Em setembro de 2023, a Insight Crime teve acesso a documentos da polícia salvadorenha que colocam em xeque o suposto triunfo de Bukele. Os documentos da polícia apontam que, apesar de enfraquecidas, as gangues de El Salvador continuam a operar e se colocam como uma ameaça à segurança do país, sobretudo pelo fato de que há cerca de 30% de membros de gangues livres, conforme tabela abaixo.
A política de Bukele é criticada por especialistas por se assemelhar fortemente à política de mão dura da década de 2000. A crítica a este momento da política de mão dura é que o encarceramento em massa não consegue minar a capacidade de organização das gangues. Ainda, vira um hub de articulação, cooptação e treinamento para essas gangues.
A Human Rights Watch apontou uma série de medidas que podem ser implementadas como alternativa à política de mão dura de Bukele.
Alternativas no campo de segurança pública
O primeiro apontamento da Human Rights Watch aponta que, apesar da queda de homicídios, esta política não se apresenta como sustentável a longo prazo, não apenas pelo alto custo de manutenção. A visão da organização é de que, sem políticas de prevenção e reintegração, a tendência é da volta do aumento da violência de facções.
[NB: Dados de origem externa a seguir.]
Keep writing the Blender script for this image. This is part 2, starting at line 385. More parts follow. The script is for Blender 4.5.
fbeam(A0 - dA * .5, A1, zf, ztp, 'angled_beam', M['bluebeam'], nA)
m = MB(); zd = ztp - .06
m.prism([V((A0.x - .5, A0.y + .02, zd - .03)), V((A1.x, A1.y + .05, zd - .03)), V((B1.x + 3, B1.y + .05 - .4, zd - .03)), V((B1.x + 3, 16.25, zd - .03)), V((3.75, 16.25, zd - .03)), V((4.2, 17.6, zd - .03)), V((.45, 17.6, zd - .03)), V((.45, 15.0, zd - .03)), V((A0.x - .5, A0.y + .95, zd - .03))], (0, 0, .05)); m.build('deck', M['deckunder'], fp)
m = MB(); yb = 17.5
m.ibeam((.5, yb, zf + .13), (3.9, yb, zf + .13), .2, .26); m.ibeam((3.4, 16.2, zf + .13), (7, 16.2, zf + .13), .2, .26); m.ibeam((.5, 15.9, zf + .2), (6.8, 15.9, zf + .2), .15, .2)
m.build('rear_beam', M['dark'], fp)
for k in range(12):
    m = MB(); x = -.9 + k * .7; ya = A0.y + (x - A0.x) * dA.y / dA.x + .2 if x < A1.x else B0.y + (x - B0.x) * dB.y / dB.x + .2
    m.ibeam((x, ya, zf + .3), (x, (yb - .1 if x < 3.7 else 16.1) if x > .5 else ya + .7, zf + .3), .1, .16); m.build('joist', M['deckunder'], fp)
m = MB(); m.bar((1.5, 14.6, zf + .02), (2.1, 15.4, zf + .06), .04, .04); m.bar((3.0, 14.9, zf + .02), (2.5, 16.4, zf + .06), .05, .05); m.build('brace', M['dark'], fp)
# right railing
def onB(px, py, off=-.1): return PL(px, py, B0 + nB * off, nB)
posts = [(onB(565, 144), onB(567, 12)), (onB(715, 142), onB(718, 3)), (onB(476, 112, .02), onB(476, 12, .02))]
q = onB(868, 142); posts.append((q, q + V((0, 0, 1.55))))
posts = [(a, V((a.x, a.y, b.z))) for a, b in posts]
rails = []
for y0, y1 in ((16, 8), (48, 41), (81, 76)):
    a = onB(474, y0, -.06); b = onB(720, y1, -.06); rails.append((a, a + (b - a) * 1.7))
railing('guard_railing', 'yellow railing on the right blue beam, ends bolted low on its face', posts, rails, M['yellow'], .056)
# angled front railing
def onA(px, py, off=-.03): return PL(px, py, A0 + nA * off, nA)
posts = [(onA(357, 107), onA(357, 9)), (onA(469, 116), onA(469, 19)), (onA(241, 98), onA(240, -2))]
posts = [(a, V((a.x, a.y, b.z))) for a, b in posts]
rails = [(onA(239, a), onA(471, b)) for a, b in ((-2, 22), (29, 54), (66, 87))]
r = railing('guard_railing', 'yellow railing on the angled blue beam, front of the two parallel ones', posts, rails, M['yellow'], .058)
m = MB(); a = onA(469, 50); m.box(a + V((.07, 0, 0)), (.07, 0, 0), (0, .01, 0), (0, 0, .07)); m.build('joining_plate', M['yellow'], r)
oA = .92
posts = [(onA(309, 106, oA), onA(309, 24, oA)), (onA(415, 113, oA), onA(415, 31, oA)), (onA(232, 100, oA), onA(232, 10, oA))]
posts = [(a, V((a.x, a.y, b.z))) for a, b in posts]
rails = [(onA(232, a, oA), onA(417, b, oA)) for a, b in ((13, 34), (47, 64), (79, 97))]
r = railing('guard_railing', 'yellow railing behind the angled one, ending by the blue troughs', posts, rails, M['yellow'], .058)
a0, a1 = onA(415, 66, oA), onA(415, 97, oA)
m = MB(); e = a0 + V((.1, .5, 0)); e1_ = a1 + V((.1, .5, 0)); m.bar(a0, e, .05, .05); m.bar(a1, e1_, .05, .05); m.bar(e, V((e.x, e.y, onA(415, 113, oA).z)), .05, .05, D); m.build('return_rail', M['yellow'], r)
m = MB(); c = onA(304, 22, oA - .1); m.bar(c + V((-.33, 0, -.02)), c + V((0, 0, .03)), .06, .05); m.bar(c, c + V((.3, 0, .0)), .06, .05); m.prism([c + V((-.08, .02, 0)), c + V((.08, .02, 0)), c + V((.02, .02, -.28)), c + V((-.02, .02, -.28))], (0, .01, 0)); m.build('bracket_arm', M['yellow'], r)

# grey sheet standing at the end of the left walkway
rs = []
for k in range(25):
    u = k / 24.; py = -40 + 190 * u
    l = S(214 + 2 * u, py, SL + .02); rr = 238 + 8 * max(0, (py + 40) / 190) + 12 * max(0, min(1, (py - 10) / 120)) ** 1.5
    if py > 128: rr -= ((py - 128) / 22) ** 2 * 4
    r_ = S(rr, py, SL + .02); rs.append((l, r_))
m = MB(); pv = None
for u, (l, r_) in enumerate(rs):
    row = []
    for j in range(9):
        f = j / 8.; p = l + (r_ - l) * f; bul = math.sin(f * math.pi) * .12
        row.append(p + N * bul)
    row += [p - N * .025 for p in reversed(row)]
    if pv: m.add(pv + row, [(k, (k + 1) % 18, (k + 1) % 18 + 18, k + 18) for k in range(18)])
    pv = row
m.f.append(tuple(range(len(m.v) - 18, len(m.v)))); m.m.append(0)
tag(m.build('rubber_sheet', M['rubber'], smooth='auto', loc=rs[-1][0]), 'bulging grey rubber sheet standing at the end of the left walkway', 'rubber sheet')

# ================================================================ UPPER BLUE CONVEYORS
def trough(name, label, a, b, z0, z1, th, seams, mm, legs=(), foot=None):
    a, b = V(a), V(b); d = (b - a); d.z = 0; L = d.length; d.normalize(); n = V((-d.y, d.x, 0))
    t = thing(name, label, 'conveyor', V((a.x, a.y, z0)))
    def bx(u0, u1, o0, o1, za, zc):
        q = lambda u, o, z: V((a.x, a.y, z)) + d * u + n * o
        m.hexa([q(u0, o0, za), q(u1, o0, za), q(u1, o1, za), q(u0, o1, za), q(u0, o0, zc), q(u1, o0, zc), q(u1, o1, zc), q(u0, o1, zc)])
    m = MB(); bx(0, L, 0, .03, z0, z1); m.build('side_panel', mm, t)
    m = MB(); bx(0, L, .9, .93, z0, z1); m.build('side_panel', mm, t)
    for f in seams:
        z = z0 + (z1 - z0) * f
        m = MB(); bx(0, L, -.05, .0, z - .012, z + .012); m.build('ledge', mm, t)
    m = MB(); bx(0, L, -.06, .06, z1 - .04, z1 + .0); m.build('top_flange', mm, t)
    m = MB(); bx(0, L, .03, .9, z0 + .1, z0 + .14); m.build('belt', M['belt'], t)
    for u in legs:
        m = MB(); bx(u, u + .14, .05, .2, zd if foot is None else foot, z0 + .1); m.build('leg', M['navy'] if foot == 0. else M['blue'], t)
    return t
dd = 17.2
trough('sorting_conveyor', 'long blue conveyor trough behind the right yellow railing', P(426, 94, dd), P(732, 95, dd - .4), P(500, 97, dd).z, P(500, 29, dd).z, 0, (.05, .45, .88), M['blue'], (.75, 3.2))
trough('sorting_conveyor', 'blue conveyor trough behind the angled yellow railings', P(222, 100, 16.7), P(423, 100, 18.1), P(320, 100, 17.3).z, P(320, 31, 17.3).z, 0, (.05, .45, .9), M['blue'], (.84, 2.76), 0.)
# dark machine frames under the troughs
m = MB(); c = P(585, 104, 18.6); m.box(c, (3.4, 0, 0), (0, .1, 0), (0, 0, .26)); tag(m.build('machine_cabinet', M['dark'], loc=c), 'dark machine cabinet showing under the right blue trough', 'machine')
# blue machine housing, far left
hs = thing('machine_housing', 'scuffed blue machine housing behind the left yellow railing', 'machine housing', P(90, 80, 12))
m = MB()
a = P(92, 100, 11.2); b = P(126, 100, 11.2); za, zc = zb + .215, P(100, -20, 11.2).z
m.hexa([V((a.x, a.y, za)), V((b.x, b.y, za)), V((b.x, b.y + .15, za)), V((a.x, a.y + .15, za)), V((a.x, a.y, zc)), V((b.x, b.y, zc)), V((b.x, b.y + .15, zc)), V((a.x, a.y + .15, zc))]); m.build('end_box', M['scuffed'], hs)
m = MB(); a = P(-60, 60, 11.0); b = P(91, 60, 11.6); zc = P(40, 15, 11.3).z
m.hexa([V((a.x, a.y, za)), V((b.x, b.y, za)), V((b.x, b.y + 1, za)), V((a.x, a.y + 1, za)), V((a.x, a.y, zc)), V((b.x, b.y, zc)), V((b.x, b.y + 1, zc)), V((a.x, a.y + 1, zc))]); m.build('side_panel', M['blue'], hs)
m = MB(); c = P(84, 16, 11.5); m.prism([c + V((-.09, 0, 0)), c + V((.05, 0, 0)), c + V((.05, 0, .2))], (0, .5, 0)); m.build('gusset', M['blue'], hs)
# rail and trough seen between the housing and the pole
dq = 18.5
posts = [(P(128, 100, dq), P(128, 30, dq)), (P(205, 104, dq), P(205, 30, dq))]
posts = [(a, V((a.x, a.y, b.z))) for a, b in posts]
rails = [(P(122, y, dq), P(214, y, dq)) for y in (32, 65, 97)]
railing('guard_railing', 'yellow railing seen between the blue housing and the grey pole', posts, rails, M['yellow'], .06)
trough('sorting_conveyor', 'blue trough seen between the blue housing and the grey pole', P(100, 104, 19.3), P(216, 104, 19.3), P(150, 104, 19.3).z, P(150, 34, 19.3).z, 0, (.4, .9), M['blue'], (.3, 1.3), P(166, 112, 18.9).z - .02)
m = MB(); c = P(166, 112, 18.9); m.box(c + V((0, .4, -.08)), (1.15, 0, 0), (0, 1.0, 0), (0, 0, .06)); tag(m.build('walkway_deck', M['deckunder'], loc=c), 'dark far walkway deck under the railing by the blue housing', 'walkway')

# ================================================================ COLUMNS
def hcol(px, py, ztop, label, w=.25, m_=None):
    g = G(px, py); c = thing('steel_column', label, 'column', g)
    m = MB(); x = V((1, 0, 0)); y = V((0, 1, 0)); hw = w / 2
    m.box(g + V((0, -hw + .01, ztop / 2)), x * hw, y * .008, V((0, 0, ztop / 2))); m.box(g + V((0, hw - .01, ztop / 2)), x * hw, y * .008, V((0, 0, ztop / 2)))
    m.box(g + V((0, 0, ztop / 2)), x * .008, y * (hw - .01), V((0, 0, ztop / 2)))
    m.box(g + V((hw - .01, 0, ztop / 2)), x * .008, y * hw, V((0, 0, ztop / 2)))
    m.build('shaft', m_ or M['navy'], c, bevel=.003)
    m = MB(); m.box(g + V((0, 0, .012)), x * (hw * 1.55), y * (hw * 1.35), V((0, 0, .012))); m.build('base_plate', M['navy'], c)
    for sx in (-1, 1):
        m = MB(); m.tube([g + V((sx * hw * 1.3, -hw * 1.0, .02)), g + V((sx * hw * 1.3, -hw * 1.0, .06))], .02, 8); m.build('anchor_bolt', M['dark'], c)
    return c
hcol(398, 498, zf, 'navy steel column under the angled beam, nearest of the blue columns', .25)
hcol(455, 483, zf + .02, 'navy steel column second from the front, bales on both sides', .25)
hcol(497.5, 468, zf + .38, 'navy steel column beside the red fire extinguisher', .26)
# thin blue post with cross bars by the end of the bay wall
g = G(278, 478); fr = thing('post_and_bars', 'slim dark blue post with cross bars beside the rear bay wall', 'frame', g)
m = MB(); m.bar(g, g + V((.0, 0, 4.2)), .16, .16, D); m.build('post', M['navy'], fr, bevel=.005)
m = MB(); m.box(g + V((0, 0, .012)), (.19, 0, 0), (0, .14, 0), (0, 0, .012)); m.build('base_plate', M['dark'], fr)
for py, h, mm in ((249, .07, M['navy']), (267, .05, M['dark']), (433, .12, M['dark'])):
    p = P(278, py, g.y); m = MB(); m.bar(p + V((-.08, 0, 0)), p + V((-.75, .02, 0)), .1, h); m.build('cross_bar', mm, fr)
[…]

Políticas em outras áreas, por exemplo, podem se apresentar mais sustentáveis, respeitando também os direitos humanos. Políticas que ataquem a pobreza e a exclusão social, seguindo a análise da Human Rights Watch, podem auxiliar na redução da violência. Além disso, a organização cita “processos criminais estratégicos focados em responsabilizar líderes desses grupos e investigar crimes violentos” como formas de combater o crime organizado.
No campo internacional, a organização pede apoio multilateral entre o presidente dos Estados Unidos, Joe Biden, e a União Europeia, para que haja uma reação no Conselho de Direitos Humanos das Nações Unidas. Pede, também, que instituições financeiras, especialmente o Banco Centro-Americano de Integración Económica (BCIE), suspendam empréstimos que beneficiam entidades governamentais envolvidas em abusos de direitos humanos. Por fim, demanda apoio a jornalistas independentes e organizações da sociedade civil.